Angular correlations in single-top-quark and Wjj production at next-to-leading order
Zack Sullivan
TL;DR
This work investigates whether spin-induced angular correlations in single-top-quark production persist under next-to-leading order QCD corrections and can be used to discriminate against the dominant Wjj background. By analyzing fully correlated angular distributions in the top-quark rest frame and comparing LO with NLO predictions, the study demonstrates that these correlations are largely robust, with LO shapes accurately describing NLO results up to calculable K-factors. The author proposes a concrete set of angular cuts, and an invariant-mass discriminant, that together can improve the discovery significance by about 25% and enhance the signal-to-background ratio by up to a factor of three, with relatively small theoretical uncertainty. The results support using LO spin-dependent matrix elements, embedded in shower MCs, to model these correlations for experimental analyses, while noting that t-channel production benefits from NLO-matched samples.
Abstract
I demonstrate that the correlated angular distributions of final-state particles in both single-top-quark production and the dominant Wjj backgrounds can be reliably predicted.

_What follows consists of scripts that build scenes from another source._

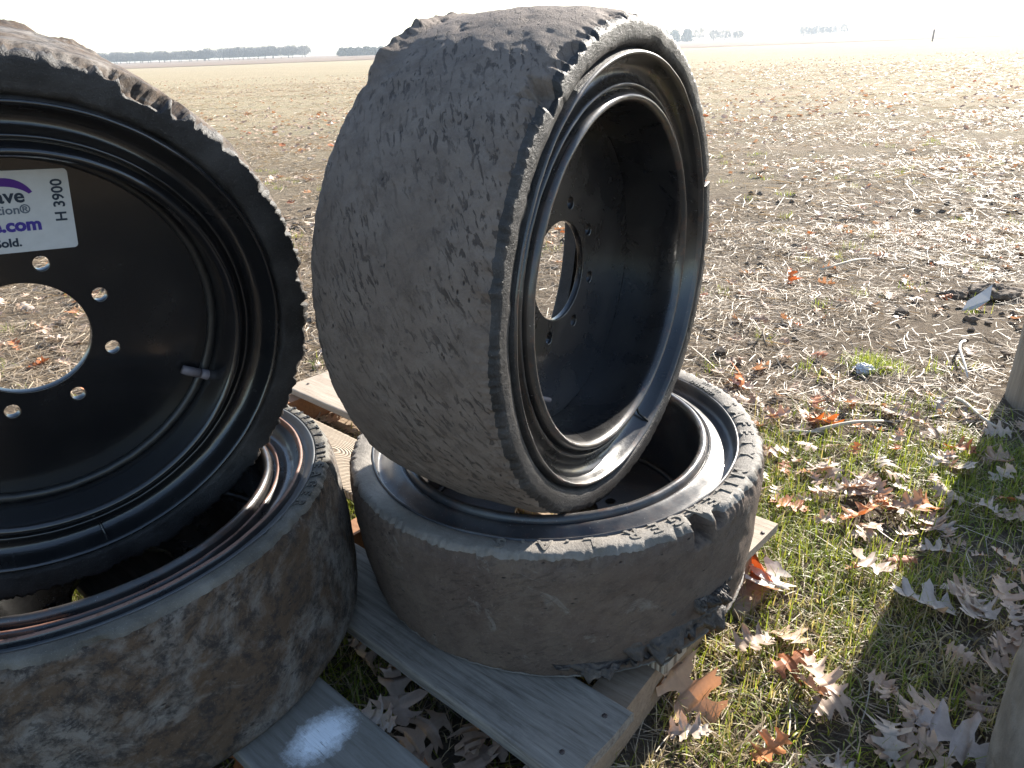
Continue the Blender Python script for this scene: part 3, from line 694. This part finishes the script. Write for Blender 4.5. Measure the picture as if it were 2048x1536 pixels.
parts = [scatter(800, .45, 3.0, 1.5, 1), scatter(2500, 3.0, 7.0, 1.5, 2), scatter(5600, 7.0, 16, 1.4, 3), scatter(9000, 16, 46, 1.2, 4)]
lx = np.concatenate([p[0] for p in parts]); ly = np.concatenate([p[1] for p in parts])
# extra drift of leaves by the post, on the grass at right
rg = np.random.default_rng(5)
def drift(cx, cy, sx, sy, n, ang=0):
    a = rg.normal(0, sx, n); b = rg.normal(0, sy, n); c, s = math.cos(ang), math.sin(ang); return cx + a*c - b*s, cy + a*s + b*c
dr = [drift(1.02, 1.25, .24, .17, 48, -.6), drift(.80, 1.50, .22, .10, 34, -.4), drift(1.25, 1.80, .25, .2, 26), drift(.86, .92, .12, .12, 20), drift(.5, .80, .10, .10, 12), drift(.9, 1.95, .2, .12, 26, -.3), drift(-.62, 1.9, .35, .3, 60), drift(-.20, .72, .12, .12, 14)]
lx = np.concatenate([lx] + [d[0] for d in dr]); ly = np.concatenate([ly] + [d[1] for d in dr])
def blocked(x, y, m=0.):
    b = np.hypot(x - .967, y - .535) < .38
    b |= np.hypot(x - 1.626, y - 1.93) < .2
    xp = x*.74 - y*.674; yp = x*.674 + y*.74
    onb = np.zeros_like(b)
    for (xa, xb, y0, y1, _) in boards: onb |= (xp > -1.86) & (xp < xa + .02) & (yp > y0 - .03) & (yp < y1 + .03)
    return b, onb
bk, onb = blocked(lx, ly); lx, ly = lx[~bk], ly[~bk]; onb = onb[~bk]
n = len(lx); size = rg.uniform(.065, .115, n); size[rg.uniform(size=n) < .4] *= .62
size *= np.where(ly < 1.6, .80, .72)
rusty = rg.uniform(size=n) < np.where(ly < 1.7, .16, np.where(ly < 7, .10, .045))
rz = rg.uniform(0, 2*math.pi, n); tx = rg.normal(0, .26, n); ty = rg.normal(0, .26, n)
lz = ground_h(lx, ly) + rg.uniform(.006, .022, n) + .014*lawn_mask(lx, ly)
lz[onb] = np.minimum(lz[onb], .02)
tx[onb] *= .3; ty[onb] *= .3
pr = proj(np.stack([lx, ly, lz], -1)); apx = size/pr[:, 2]
infr = (pr[:, 0] > -40) & (pr[:, 0] < 2090) & (pr[:, 1] > -40) & (pr[:, 1] < 1580)
hid = (pr[:, 0] < 600) & (pr[:, 1] > 330) & ~((pr[:, 0] < 190) & (pr[:, 1] > 555) & (pr[:, 1] < 790))
hid |= ((pr[:, 0] - 1020)/400)**2 + ((pr[:, 1] - 530)/500)**2 < 1
hid |= ((pr[:, 0] - 1115)/410)**2 + ((pr[:, 1] - 1080)/290)**2 < 1
hid |= (pr[:, 0] < 640) & (pr[:, 1] > 900)
hid |= onb
score = np.where(infr & ~hid, apx, 0); order = np.argsort(-score)
NHERO = 292
hero = set(order[:NHERO].tolist())
def leaf_label(x, y, rust, px, py, inshade, sz=.08):
    c = ('small ' if sz < .045 else 'large ' if sz > .078 else 'mid-sized ') + ('rust-orange' if rust else 'pale tan')
    if px < 700: return c + ' dry oak leaf on the ground seen left of the centre wheel', c + ' leaves behind the wheels'
    if inshade: return c + ' dry oak leaf lying in the shadow of the round post', c + ' leaves in the post shadow'
    if py > 1230 and px < 1290: return c + ' dry oak leaf in the dark gap beside the pallet boards', c + ' leaves in the pallet gaps'
    if py > 930: return c + ' dry oak leaf lying on the sunlit green grass right of the pallet', c + ' leaves on the sunlit grass'
    if py > 560: return c + ' dry oak leaf on the sunlit bare soil right of the centre wheel', c + ' leaves on the near soil'
    return c + ' dry oak leaf far out on the stubble field', c + ' leaves out on the field'
def place_leaf(i, col, label, group, x, y, z, s, e):
    o = bpy.data.objects.new('oak_leaf', leafmeshes[i % 9]); o.location = (x, y, z); o.rotation_euler = e; o.scale = (s*.9, s, s); o.color = (*col, 1)
    tag(o, label, 'leaf', group); return link(o)
for i in hero:
    col = (RUST if rusty[i] else TAN)[int(rg.integers(0, 4))]*rg.uniform(.85, 1.1)
    # side of the post-shadow line
    c = lx[i]*.755 - ly[i]*.656; sh = (c > (1.626*.755 - 1.93*.656) - .17) and (c < (1.626*.755 - 1.93*.656) + .17) and ly[i] < 1.95
    sh = sh or (np.hypot(lx[i] - .967, ly[i] - .535) < .5 and False)
    lb, gp = leaf_label(lx[i], ly[i], rusty[i], pr[i, 0], pr[i, 1], sh, size[i])
    place_leaf(i, col, lb, gp, lx[i], ly[i], lz[i], size[i], (tx[i], ty[i], rz[i]))
# named individual leaves
def special(px, py, s, e, col, label, k, dz=.02):
    x, y = unproj(px, py); z = float(ground_h(x, y)) + dz
    place_leaf(k, col, label, None, x, y, z, s, e)
special(1515, 1165, .10, (1.15, .2, 2.2), (.46, .12, .04), 'deep orange oak leaf propped against the near end of the pale pallet board', 2, .035)
special(1372, 1412, .13, (.75, -.45, .5), (.56, .36, .22), 'large curled tan oak leaf standing up below the torn foot of the tyre', 4, .04)
special(1580, 570, .085, (1.2, .1, .3), (.62, .20, .06), 'bright orange oak leaf standing upright on bare soil right of the centre wheel', 6, .03)
special(1640, 853, .12, (.4, .3, 1.9), (.60, .24, .08), 'long flat orange oak leaf on the soil beyond the lettered tyre', 1, .02)
special(1478, 778, .10, (.9, .5, .9), (.66, .22, .07), 'vivid orange oak leaf just behind the lettered tyre edge', 3, .05)
special(1535, 1190, .12, (.2, -.2, 2.6), (.66, .58, .50), 'bleached white oak leaf on the grass beside the pallet corner', 5, .03)
special(1840, 1225, .12, (.25, .1, 1.3), (.52, .45, .38), 'pale oak leaf with deep lobes at the edge of the post shadow', 0, .03)
special(1900, 1500, .115, (.3, -.3, .8), (.55, .46, .40), 'large pale oak leaf at the bottom of the frame in the post shadow', 7, .03)
for q, (px_, py_, s_, e_) in enumerate([(800, 1430, .11, (.3, .2, .4)), (735, 1350, .08, (.9, .3, 1.4)), (850, 1500, .10, (.2, -.3, 2.4)), (945, 1500, .09, (.4, .1, 3.3)), (765, 1475, .07, (.1, .5, 4.2)), (1010, 1525, .08, (.5, 0, 5.1)), (470, 1525, .09, (.5, .2, 1.1))]):
    x_, y_ = unproj(px_, py_); place_leaf(q, (.60, .28, .12) if q == 6 else TAN[q % 5], ['broad pale oak leaf lying in the dark gap between pallet boards', 'small upright oak leaf at the left of the pallet gap', 'narrow pale oak leaf by the sprayed board in the pallet gap', 'tan oak leaf under the near edge of the plain board', 'curled little oak leaf beside the sprayed board', 'tan oak leaf at the bottom of the frame below the plain board', 'orange leaf under the sprayed board beside the left flat tyre'][q], None, x_, y_, .03, s_, e_)
# the rest, joined
rest = [i for i in range(n) if i not in hero]
VV, FF, CC = [], [], []; off = 0
geo = {(l, s): leaf_geo(300 + s, l) for l in (0, 1, 2) for s in range(6)}
for i in rest:
    if pr[i, 2] < 0 or not infr[i]:
        if ly[i] > 4: continue
    l = 0 if ly[i] < 2.2 else (1 if ly[i] < 9 else 2); V, Fq = geo[(l, i % 6)]
    cz, sz = math.cos(rz[i]), math.sin(rz[i]); cx, sx = math.cos(tx[i]), math.sin(tx[i]); cy, sy = math.cos(ty[i]), math.sin(ty[i])
    Rm = np.array([[cz, -sz, 0], [sz, cz, 0], [0, 0, 1]]) @ np.array([[cy, 0, sy], [0, 1, 0], [-sy, 0, cy]]) @ np.array([[1, 0, 0], [0, cx, -sx], [0, sx, cx]])
    sc = size[i]*(1.15 if l == 2 else 1)
    VV.append(V*sc @ Rm.T + [lx[i], ly[i], lz[i]]); FF.append(Fq + off); off += len(V)
    CC.append(np.tile((RUST if rusty[i] else TAN)[int(rg.integers(0, 4))]*rg.uniform(.85, 1.12), (len(V), 1)))
o = mesh_np('leaf_litter', np.concatenate(VV), np.concatenate(FF), M['leafs'], colors=np.concatenate(CC)); tag(o, 'scattered dry oak leaves across the field', 'leaf litter', kind='stuff')

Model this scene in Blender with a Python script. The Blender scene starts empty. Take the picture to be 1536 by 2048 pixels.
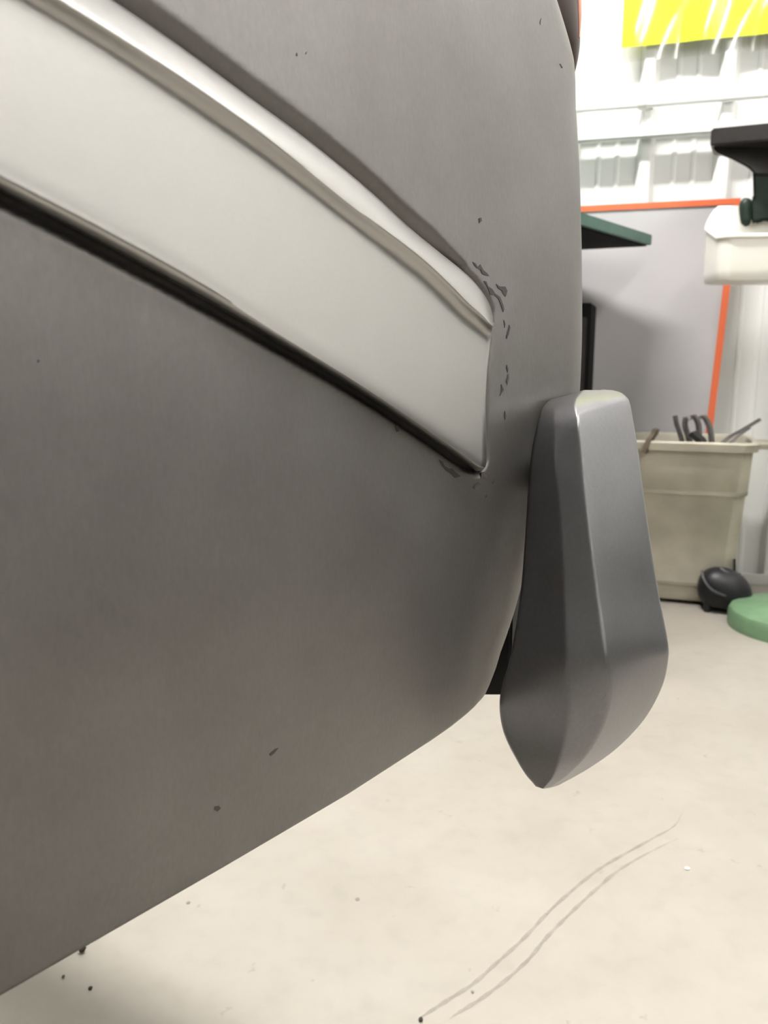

Using these fully-correlated angular distributions, I propose a set of cuts that can improve the single-top-quark discovery significance by 25%, and the signal to background ratio by a factor of 3 with very little theoretical uncertainty. Up to a subtlety in t-channel single-top-quark production, leading-order matrix elements are shown to be sufficient to reproduce the next-to-leading order correlated distributions.